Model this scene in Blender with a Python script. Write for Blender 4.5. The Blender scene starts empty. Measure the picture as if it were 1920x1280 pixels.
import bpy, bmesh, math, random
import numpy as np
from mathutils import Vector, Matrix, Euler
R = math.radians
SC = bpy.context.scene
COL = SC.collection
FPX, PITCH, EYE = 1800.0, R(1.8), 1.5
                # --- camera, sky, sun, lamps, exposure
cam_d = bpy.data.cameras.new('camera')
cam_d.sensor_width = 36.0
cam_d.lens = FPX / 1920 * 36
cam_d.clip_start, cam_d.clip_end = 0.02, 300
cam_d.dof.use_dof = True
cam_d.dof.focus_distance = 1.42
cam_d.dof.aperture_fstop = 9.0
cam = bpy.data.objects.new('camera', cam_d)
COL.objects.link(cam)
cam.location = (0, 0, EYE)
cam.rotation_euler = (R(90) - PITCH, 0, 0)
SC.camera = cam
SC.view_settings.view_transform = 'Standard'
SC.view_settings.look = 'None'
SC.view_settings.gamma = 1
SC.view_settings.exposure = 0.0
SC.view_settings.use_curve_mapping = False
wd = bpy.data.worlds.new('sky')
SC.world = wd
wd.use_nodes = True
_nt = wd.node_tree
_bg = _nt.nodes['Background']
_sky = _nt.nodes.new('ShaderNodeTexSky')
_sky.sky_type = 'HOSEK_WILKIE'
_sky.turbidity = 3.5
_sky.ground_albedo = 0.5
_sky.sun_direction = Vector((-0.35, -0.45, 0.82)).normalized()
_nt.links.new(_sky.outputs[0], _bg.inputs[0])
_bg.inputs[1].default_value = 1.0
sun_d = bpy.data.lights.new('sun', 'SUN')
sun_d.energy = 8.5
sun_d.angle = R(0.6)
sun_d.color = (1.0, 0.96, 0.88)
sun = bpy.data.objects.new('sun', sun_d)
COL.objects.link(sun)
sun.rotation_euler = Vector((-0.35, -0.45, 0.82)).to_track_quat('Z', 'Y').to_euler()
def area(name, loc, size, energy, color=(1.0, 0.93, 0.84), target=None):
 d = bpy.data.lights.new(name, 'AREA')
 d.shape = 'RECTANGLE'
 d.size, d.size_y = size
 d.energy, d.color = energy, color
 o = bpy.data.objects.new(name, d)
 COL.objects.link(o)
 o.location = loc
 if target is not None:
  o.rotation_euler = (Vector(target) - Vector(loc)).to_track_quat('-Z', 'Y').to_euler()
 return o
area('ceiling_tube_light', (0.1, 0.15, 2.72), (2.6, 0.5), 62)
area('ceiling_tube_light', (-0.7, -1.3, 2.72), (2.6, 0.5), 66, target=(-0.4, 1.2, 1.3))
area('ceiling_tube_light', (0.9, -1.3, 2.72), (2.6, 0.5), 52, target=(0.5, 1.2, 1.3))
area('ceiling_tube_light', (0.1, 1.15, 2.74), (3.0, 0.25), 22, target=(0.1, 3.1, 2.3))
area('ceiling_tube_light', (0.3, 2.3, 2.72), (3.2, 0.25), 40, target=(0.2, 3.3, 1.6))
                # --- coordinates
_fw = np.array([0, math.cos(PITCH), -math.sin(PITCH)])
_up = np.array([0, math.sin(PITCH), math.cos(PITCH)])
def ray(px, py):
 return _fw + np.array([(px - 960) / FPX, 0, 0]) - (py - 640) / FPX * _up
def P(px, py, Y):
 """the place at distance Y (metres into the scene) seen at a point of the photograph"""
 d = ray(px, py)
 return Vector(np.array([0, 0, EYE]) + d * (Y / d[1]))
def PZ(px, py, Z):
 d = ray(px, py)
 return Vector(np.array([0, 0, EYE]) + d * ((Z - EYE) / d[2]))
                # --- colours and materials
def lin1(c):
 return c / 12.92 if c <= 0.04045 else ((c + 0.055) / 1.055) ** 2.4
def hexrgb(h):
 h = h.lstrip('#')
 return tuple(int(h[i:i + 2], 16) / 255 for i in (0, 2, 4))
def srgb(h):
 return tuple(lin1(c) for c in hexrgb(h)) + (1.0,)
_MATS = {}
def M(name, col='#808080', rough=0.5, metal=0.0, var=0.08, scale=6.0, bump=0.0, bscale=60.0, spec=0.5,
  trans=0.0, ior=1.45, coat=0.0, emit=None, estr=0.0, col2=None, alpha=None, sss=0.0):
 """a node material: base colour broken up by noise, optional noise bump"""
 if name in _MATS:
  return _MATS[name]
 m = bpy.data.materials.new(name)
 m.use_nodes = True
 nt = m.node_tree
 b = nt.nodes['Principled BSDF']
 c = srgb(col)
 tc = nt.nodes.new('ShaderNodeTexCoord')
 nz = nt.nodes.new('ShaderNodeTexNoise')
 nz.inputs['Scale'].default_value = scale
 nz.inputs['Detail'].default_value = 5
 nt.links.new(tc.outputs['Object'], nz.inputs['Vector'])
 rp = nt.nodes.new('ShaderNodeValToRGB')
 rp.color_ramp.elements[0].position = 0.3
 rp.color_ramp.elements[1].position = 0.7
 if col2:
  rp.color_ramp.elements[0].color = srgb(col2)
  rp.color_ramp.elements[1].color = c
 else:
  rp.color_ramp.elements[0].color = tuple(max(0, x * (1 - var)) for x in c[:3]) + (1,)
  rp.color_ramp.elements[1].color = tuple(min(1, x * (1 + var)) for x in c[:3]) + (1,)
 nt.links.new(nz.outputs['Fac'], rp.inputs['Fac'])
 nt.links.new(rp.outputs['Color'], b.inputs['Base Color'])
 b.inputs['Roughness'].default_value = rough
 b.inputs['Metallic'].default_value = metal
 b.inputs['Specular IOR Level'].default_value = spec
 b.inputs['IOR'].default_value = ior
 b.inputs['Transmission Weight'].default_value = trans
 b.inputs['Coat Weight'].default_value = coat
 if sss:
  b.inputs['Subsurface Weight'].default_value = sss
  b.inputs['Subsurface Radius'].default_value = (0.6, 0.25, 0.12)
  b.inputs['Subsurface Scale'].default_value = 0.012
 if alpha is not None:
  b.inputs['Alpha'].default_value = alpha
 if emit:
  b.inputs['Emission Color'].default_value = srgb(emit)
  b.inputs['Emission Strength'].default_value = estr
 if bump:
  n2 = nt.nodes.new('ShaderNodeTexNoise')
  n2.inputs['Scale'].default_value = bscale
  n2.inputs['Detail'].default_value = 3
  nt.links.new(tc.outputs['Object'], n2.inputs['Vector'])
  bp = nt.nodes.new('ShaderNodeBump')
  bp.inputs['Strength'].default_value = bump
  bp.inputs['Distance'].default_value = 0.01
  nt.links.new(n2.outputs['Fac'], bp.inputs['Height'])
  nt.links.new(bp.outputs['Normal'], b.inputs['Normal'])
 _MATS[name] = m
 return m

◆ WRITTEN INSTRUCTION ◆
Read the data above and pull out each line that holds the string "scene".

◆ EXERCISE OUTPUT ◆
Model this scene in Blender with a Python script. Write for Blender 4.5. The Blender scene starts empty. Measure the picture as if it were 1920x1280 pixels.
SC = bpy.context.scene
 """the place at distance Y (metres into the scene) seen at a point of the photograph"""